Where people get tripped up

  • New Hampshire replacement-title content should not imply a general online duplicate-title service. The official workflow reviewed here is the paper TDMV 18 process.
  • Keep the model-year cutoff near the top. Most motor vehicles with a manufacturer's model year before 2000 are title-exempt, so many older vehicles do not have a duplicate-title lane at all.
  • Use the current statute for the fee. RSA 261:20 raised the duplicate-title fee to $35 effective January 1, 2026, even though some older DMV PDFs still show $25.
  • Mailing rules should stay narrow. New Hampshire defaults to the first lienholder or, if none, the owner, with only limited dealer-routing situations supported by the handbook and form.

FAQ

Common questions

  • How much does a New Hampshire replacement title cost?

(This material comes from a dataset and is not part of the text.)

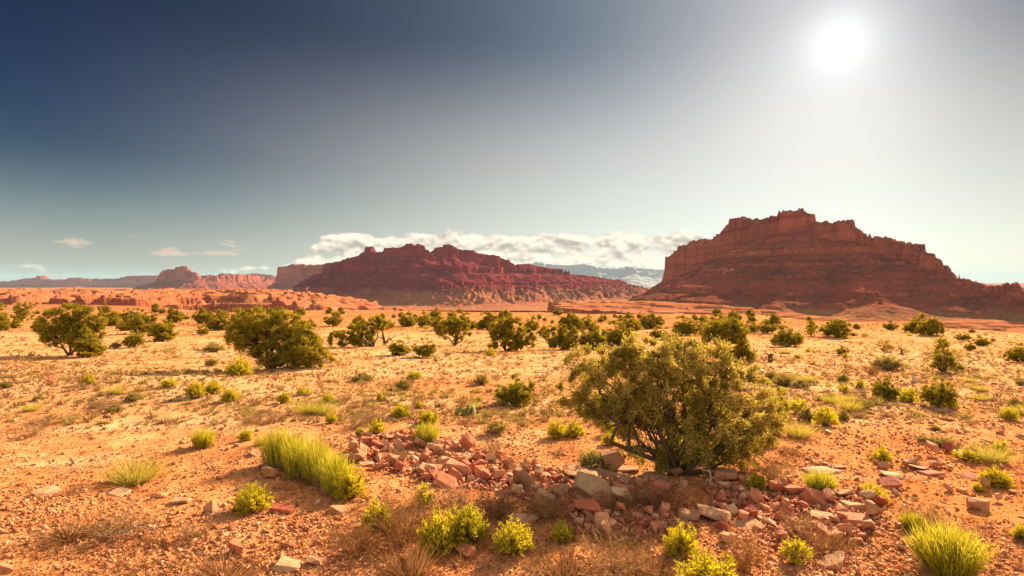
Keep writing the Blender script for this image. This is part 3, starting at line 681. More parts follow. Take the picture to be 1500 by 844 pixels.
def tuft(seed, n=260, w=0.014, droop=0.25, h=1.0):
    rng = np.random.default_rng(seed)
    a = rng.uniform(0, 2 * math.pi, n); r = np.sqrt(rng.uniform(0, 1, n))
    P = np.stack([np.cos(a) * r * 0.2, np.sin(a) * r * 0.2, np.full(n, -0.03)], -1)
    D = unit(np.stack([np.cos(a) * r * 0.75, np.sin(a) * r * 0.75, np.ones(n)], -1) + rng.normal(size=(n, 3)) * 0.2)
    bend = np.stack([np.cos(a), np.sin(a), -np.ones(n) * 0.6], -1) * (droop * r * rng.uniform(0.2, 1, n))[:, None]
    return g_blades(rng, P, D, h * rng.uniform(0.45, 1.0, n), w * rng.uniform(0.6, 1.2, n), bend)

# ------------------------------------------------------------------ labels that single things out
LAND = []            # (point, phrase) of things that others are described by
AUTO = []            # (object, words before, words for a group, point)
ORD = ['first', 'second', 'third', 'fourth', 'fifth', 'sixth', 'seventh', 'eighth', 'ninth', 'tenth', 'eleventh', 'twelfth']
def scr(p): return (750 + FPX * p[0] / p[1], HOR - FPX * (p[2] - EYE) / p[1])
def auto(o, what, plural, p): AUTO.append((o, what, plural, Vector(p)))
def finish_labels():
    by = {}
    for o, what, plural, p in AUTO:
        u, v = scr(p)
        best = None
        for q, phrase in LAND:
            a, b = scr(q)
            dx, dy = u - a, (v - b) * 2.2
            dd = math.hypot(dx, dy)
            if best is None or dd < best[0]: best = (dd, dx, dy, phrase)
        dd, dx, dy, phrase = best
        rel = ('right of' if dx > 0 else 'left of') if abs(dx) > abs(dy) else ('in front of' if dy > 0 else 'behind')
        by.setdefault((what, plural, rel, phrase), []).append((u, o))
    for (what, plural, rel, phrase), lst in by.items():
        lst.sort(key=lambda t: t[0]); n = len(lst)
        for i, (u, o) in enumerate(lst):
            if n == 1: lab = f'{what} {rel} {phrase}'
            elif i == 0: lab = f'leftmost {what} {rel} {phrase}'
            elif i == n - 1: lab = f'rightmost {what} {rel} {phrase}'
            elif i < 12: lab = f'{what}, {ORD[i]} from left of those {rel} {phrase}'
            else: lab = f'{what}, one of the row {rel} {phrase}'
            o['label'] = lab; o['group'] = plural

# ------------------------------------------------------------------ plants: shared meshes of each kind
def two(name, gA, mA, gB, mB, nA, nB):
    return [(nA, mesh_g(f'{name}_{nA}', gA, mA)), (nB, mesh_g(f'{name}_{nB}', gB, mB))]
KINDS = {}
def kind(name, obj_name, cat, variants): KINDS[name] = (obj_name, cat, variants)
kind('broom', 'broom_bush', 'bush', [two('broom_bush', *[x for pair in zip(broom(40 + i), (M_BROOM, M_DRY)) for x in pair], 'stems', 'dead_stems') for i in range(3)])
kind('rabbit', 'rabbitbrush', 'bush', [two('rabbitbrush', *[x for pair in zip(leafy(60 + i), (M_RABBIT, M_TWIG)) for x in pair], 'foliage', 'stems') for i in range(4)])
kind('sprout', 'rabbitbrush', 'bush', [two('rabbitbrush', *[x for pair in zip(leafy(70 + i, 60, 16, (0.14, 0.04)), (M_RABBIT, M_TWIG)) for x in pair], 'foliage', 'stems') for i in range(3)])
kind('sagey', 'sagebrush', 'bush', [two('sagebrush', *[x for pair in zip(leafy(80 + i, 110, 18, (0.09, 0.028), 0.62), (M_SAGE, M_TWIG)) for x in pair], 'foliage', 'stems') for i in range(3)])
kind('dry', 'dry_shrub', 'shrub', [[(None, mesh_g('dry_shrub', twiggy(90 + i), M_DRY))] for i in range(4)])
kind('rust', 'dry_shrub', 'shrub', [[(None, mesh_g('dry_shrub', twiggy(95 + i, 60, 0.011, 0.95, 10), M_RUST))] for i in range(3)])
kind('ygrass', 'grass_tuft', 'grass', [[(None, mesh_g('grass_tuft', tuft(100 + i, 620, 0.009, 0.15), M_YGRASS))] for i in range(3)])
kind('drygrass', 'grass_tuft', 'grass', [[(None, mesh_g('grass_tuft', tuft(104 + i, 300, 0.012, 0.35), M_RUST))] for i in range(3)])
kind('drytuft', 'dry_shrub', 'shrub', [[(None, mesh_g('dry_shrub', twiggy(110 + i, 26, 0.018, 0.6, 5), M_DRY))] for i in range(3)])
def jun_var(name, seed, n_lobes, n_leaf, leaf, clump, mat, n_clump):
    rng = np.random.default_rng(seed)
    c, t = juniper(seed, dome_lobes(rng, n_lobes), r_trunk=0.035, n_leaf=n_leaf, leaf=leaf, clump=clump, dead=5, n_clump=n_clump)
    return two(name, c, mat, t, M_BARK, 'crown', 'trunk')
kind('jun', 'juniper_tree', 'tree', [jun_var('juniper_tree', 120 + i, 6, 23000, (0.036, 0.020), 0.09, M_JUN, 160) for i in range(5)])
kind('junfar', 'juniper_tree', 'tree', [jun_var('juniper_tree', 140 + i, 5, 8800, (0.056, 0.033), 0.10, M_JUNFAR, 100) for i in range(5)])
kind('junthin', 'juniper_tree', 'tree', [jun_var('juniper_tree', 160 + i, 4, 1500, (0.05, 0.028), 0.10, M_JUN, 34) for i in range(2)])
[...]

    RSA 261:20 sets the duplicate certificate of title fee at $35 effective January 1, 2026.

  • Can I get a New Hampshire duplicate title for a vehicle from model year 1999 or earlier?

    Usually no. RSA 261:3 says most motor vehicles with a manufacturer's model year before 2000 are title-exempt, and the TDMV 18 instructions say a 1999-or-older vehicle is exempt and a title may not be issued.

  • Do both owners have to sign a New Hampshire duplicate-title application?

    Yes if the vehicle is jointly owned. New Hampshire's rule and the TDMV 18 instructions say both signatures must appear on the duplicate-title request.

  • What if my New Hampshire title showed a lien that has already been paid off?

    You still need a lien release. TDMV 18 says a release is required on Form TDMV 20A or on bank letterhead when the original title named a lienholder, even if the lien was previously satisfied.

  • Where will a New Hampshire duplicate title be mailed?

    Normally to the first lienholder named in the record or, if there is no lienholder, to the owner. The DMV handbook also describes a narrower licensed-dealer mailing route when the dealer paid off the lienholder and became the owner, and TDMV 18 includes a dealer-mailing authorization block.